We go for a stroll while lunch gets ready. The husband is keen to join in a game of cricket, but the high altitude makes it tough to even breath deep or walk steady. Some portions of the lake are still frozen, although the native Brahmni ducks make their way placidly through the water.

By early evening, it gets so cold that I begin to question the wisdom of our decision to stay on. But at dusk, the snow peaks gleam golden, catching the last rays of the sun. The lake meditates in perfect stillness, its surface reflecting the thick white clouds above like so many fluffy pillows. The silence is absolute. As I sip hot chai, I think I could get used to this after all.

Another day, another lake.

Unlike Tso Moriri, Pangong Tso is abuzz with noise and activity. It recently shot to fame as the location of the blockbuster movie 3 Idiots. Murub says, partly amused and partly dismayed, that it has now become a sort of pilgrimage spot for large groups of tourists.

Pangong has always been the more popular lake in Ladakh, the item to be checked off every visitor’s list. For one, it is much closer to Leh than Tso Moriri. And the drive is through the spectacular Chang La pass, which at almost 18,000 feet, is one of the highest motorable roads in the world.

With plans to spend the night at Pangong, we start from Leh late in the morning, unlike the peppy daytrippers who leave at dawn. The Himalayas are clothed in fresh snow, and we drive through a narrow road that is part earth, part slush. At Chang La, breathless and disoriented, we pose for the mandatory photographs with stilted smiles on our faces. The discomfort lingers long after we have descended, but is forgotten at the first glimpse of Pangong, a sapphire band shimmering afar.

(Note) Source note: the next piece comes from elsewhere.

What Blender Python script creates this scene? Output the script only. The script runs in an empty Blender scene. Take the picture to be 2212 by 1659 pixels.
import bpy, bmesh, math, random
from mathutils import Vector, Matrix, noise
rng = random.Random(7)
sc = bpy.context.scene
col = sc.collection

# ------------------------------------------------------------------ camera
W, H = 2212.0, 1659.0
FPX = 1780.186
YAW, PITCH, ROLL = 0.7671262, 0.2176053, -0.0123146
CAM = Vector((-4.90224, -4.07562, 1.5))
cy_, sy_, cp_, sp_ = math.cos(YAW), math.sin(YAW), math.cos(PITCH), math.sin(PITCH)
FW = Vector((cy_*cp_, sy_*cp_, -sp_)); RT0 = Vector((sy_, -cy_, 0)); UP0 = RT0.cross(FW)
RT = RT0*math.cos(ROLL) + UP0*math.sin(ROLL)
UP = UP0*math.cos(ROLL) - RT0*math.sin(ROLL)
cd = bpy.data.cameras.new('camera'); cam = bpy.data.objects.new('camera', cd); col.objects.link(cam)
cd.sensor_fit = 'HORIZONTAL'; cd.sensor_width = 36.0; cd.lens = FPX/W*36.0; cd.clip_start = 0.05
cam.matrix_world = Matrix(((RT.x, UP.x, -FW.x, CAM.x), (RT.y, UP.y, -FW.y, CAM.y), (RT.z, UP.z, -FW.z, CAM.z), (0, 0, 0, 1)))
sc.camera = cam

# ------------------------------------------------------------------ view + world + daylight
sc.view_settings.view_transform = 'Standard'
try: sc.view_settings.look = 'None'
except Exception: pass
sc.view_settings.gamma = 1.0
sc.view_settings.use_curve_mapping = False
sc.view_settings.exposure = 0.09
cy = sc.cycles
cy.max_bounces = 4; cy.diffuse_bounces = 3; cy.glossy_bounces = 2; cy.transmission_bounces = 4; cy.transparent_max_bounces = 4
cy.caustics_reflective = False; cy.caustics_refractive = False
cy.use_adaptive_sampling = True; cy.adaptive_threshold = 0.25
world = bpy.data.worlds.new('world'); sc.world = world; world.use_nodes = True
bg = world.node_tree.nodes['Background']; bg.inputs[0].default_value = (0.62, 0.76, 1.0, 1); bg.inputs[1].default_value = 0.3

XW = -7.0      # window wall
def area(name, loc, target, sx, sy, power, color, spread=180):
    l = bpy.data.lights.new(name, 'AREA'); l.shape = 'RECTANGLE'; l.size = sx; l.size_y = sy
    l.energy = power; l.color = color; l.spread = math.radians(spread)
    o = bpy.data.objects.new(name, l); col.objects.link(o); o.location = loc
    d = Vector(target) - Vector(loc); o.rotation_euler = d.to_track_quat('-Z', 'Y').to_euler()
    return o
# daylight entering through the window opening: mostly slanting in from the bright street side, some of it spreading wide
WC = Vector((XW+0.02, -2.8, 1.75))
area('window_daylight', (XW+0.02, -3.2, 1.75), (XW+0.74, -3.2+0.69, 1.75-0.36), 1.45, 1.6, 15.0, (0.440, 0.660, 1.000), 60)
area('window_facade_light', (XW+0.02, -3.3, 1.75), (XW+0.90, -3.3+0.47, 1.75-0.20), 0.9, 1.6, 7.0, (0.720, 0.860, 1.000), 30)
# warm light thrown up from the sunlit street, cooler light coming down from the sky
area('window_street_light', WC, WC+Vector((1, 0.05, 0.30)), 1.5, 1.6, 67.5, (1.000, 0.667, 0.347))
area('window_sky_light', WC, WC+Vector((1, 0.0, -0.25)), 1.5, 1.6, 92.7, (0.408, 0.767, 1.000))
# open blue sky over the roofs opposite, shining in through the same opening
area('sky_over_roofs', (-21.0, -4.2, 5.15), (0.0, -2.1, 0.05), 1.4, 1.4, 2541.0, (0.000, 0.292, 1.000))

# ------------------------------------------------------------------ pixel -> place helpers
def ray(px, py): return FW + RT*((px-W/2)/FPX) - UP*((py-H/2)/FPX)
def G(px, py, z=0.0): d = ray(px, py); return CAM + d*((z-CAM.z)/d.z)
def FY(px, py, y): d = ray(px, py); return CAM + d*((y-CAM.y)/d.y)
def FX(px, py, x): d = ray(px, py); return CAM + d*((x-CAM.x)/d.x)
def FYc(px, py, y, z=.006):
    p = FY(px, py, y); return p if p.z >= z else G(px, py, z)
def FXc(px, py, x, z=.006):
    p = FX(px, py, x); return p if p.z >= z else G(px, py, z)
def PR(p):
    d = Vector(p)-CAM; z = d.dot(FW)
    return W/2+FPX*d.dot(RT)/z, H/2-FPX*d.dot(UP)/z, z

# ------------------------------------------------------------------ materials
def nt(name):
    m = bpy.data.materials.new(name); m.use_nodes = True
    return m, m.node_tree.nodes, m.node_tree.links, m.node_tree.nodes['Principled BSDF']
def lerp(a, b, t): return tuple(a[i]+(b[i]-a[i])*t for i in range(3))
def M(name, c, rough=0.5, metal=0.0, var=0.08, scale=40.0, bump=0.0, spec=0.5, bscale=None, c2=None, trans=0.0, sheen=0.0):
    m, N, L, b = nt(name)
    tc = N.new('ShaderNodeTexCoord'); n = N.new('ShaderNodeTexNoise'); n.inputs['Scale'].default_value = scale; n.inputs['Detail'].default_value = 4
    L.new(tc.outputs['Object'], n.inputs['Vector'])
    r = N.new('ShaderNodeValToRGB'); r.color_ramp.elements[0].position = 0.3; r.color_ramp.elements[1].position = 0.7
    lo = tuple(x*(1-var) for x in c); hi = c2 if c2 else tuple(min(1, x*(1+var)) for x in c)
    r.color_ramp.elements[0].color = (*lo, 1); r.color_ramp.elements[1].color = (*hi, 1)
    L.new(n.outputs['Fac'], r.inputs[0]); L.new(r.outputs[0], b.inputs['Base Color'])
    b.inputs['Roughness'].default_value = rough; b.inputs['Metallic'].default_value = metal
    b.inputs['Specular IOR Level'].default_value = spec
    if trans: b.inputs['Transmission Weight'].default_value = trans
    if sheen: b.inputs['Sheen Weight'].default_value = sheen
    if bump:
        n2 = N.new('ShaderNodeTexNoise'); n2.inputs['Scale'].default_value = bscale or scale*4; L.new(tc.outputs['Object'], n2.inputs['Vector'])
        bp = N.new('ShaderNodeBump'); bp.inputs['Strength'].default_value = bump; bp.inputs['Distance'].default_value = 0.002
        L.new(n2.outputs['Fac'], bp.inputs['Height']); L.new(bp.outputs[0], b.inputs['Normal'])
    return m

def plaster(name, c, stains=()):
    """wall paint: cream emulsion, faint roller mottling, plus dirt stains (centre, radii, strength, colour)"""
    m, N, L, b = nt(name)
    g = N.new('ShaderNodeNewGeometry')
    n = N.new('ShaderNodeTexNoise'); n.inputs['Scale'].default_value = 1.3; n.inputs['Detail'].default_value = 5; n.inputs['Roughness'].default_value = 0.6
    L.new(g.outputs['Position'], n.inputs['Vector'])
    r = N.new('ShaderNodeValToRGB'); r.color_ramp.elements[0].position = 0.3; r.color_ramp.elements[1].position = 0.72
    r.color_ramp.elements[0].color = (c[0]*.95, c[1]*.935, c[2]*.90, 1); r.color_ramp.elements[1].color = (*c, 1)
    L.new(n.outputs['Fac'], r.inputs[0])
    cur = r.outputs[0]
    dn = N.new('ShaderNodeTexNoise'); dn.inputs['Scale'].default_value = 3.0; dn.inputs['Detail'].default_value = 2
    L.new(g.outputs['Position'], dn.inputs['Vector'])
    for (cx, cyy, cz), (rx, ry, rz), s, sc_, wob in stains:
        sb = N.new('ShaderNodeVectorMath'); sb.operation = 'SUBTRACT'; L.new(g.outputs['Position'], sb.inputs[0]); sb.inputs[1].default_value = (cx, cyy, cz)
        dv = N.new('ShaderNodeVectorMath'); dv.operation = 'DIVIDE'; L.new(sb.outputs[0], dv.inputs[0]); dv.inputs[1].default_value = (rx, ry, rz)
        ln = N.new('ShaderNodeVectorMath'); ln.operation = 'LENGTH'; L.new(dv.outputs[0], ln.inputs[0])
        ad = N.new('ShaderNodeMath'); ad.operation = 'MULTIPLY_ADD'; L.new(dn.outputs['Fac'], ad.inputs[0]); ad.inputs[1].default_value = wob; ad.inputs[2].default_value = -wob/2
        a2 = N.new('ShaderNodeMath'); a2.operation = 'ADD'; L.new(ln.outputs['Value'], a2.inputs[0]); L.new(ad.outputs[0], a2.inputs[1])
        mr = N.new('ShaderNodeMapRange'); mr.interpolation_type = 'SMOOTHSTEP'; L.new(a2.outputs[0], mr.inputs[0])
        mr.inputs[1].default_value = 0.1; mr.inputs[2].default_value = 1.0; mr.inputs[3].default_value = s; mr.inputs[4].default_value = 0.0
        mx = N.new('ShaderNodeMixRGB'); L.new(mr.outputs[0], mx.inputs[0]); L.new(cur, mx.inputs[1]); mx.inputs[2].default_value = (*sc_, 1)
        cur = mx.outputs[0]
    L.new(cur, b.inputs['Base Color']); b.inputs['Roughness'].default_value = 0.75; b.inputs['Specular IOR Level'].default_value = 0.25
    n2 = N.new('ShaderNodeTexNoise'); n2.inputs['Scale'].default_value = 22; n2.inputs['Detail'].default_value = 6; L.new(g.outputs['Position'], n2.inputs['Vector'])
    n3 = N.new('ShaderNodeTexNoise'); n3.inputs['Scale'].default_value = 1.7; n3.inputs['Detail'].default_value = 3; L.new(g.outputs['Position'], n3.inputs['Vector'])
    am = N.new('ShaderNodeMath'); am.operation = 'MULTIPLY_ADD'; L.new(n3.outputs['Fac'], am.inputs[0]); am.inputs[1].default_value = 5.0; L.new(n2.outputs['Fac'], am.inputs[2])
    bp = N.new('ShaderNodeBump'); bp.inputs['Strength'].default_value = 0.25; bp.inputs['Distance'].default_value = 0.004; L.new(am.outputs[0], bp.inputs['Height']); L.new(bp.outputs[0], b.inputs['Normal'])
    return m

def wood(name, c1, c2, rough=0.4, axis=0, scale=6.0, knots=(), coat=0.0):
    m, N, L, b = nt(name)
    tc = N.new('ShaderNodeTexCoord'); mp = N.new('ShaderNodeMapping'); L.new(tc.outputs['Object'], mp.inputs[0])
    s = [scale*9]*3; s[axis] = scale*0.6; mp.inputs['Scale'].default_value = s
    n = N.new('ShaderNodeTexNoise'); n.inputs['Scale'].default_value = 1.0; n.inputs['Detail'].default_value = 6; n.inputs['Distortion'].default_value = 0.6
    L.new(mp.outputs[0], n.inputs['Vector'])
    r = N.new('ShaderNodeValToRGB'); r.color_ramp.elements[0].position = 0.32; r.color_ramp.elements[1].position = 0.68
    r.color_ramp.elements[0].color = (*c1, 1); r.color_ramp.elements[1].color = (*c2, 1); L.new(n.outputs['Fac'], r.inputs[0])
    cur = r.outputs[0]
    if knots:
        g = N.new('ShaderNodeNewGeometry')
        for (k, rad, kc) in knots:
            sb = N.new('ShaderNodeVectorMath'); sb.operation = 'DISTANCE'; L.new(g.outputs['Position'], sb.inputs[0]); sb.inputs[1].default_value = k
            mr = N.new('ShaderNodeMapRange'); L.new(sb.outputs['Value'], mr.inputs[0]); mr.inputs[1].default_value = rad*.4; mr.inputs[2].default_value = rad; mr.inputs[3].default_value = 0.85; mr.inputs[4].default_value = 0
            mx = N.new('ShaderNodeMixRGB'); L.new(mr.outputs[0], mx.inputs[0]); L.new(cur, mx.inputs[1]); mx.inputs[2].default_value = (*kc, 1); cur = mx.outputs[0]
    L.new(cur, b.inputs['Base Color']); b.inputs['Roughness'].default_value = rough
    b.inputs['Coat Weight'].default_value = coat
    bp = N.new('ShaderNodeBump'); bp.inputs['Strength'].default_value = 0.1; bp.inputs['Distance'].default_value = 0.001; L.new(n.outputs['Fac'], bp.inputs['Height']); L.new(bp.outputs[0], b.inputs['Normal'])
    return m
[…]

At Pangong, several camps are already in business and some local homes have opened their doors to curious visitors. By the lakeside, a child plays with flat stones; his own version of the Buddhist meditative practice of stacking stones. A group of young men dare each other to wade into the freezing water, till one of them finally does it. Predictably, he does not last very long and I notice that his lips look almost as blue as the water by the time he steps out.

As at Tso Moriri, I could spend all evening here, gazing at the varied blues of the lake. Pangong is much much longer, at over 134 kilometres, of which only one third is in India and the rest in Tibet. Apart from the brown-headed gulls that clamour for pieces of bread or biscuits that tourists throw their way, large herds of Kiangs (Tibetan wild asses) are found grazing on the banks.

Ladakh has a way of holding on to you and never letting go. Long after I am back in my urban jungle, I keep playing it all back in my mind. I remember the time I spent in meditation at Thiksey monastery, as the monks went about their morning prayers. And the long walks and lively chats with the vendors at the street market in Leh. Above all, I think of that evening at Tso Moriri. Who knew solitude could be so soothing?